The 9-10 November 2020 ceasefire that ended last year’s fighting should have clarified this future, but a lack of transparency and a drought of objective or informed analysis has left the public in both countries confused and in the dark. Certainly, some provisions of the agreement remain unfulfilled, though that might change in the coming weeks and months.
Armenia wants Azerbaijan to return the remaining captives that it holds while Baku is frustrated that an anticipated transport link running through Armenia to its exclave of Nakhichevan, as dictated by the ceasefire agreement, has not yet been established. It also demands that Yerevan hand over any maps of minefields in territory now back under Baku’s control.

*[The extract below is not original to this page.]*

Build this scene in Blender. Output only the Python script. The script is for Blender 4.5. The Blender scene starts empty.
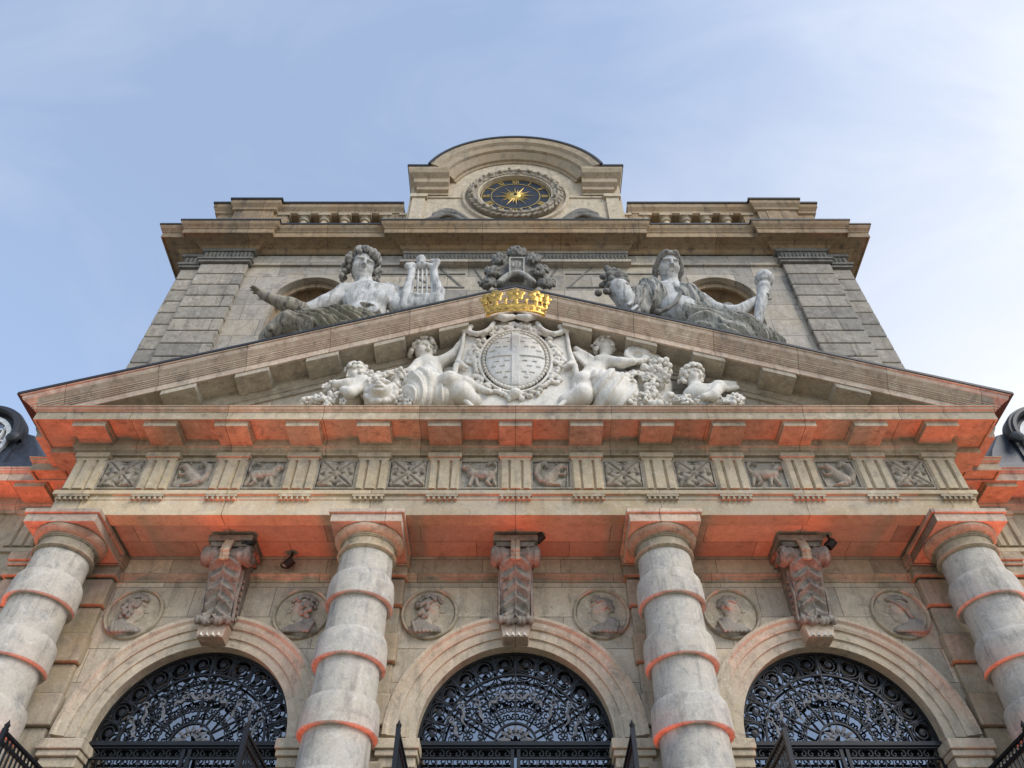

Meanwhile, despite more frequent talk of normalising relations between Armenia and Azerbaijan, and possibly Armenia and Turkey too, there have been no clear signs as to when such developments might happen.
“For 12 months, the Armenian government and much of the population has been limited to a state of denial where it took many, many months in order to accept a new reality,” says Richard Giragosian, the director of the Regional Studies Center (RSC) in Yerevan. Now, he says, those signs might be on the horizon.
“The turning point,” he says, “came on the sidelines of the UN General Assembly in New York [in September] when the Armenian and Azerbaijani Foreign Ministers with the OSCE Minsk Group mediators were able to reconvene in a meeting that heralds the return and resumption of diplomacy over the force of arms.”
“This marks a return to diplomacy and a belated Armenian adjustment to a painful, unprecedented new reality.”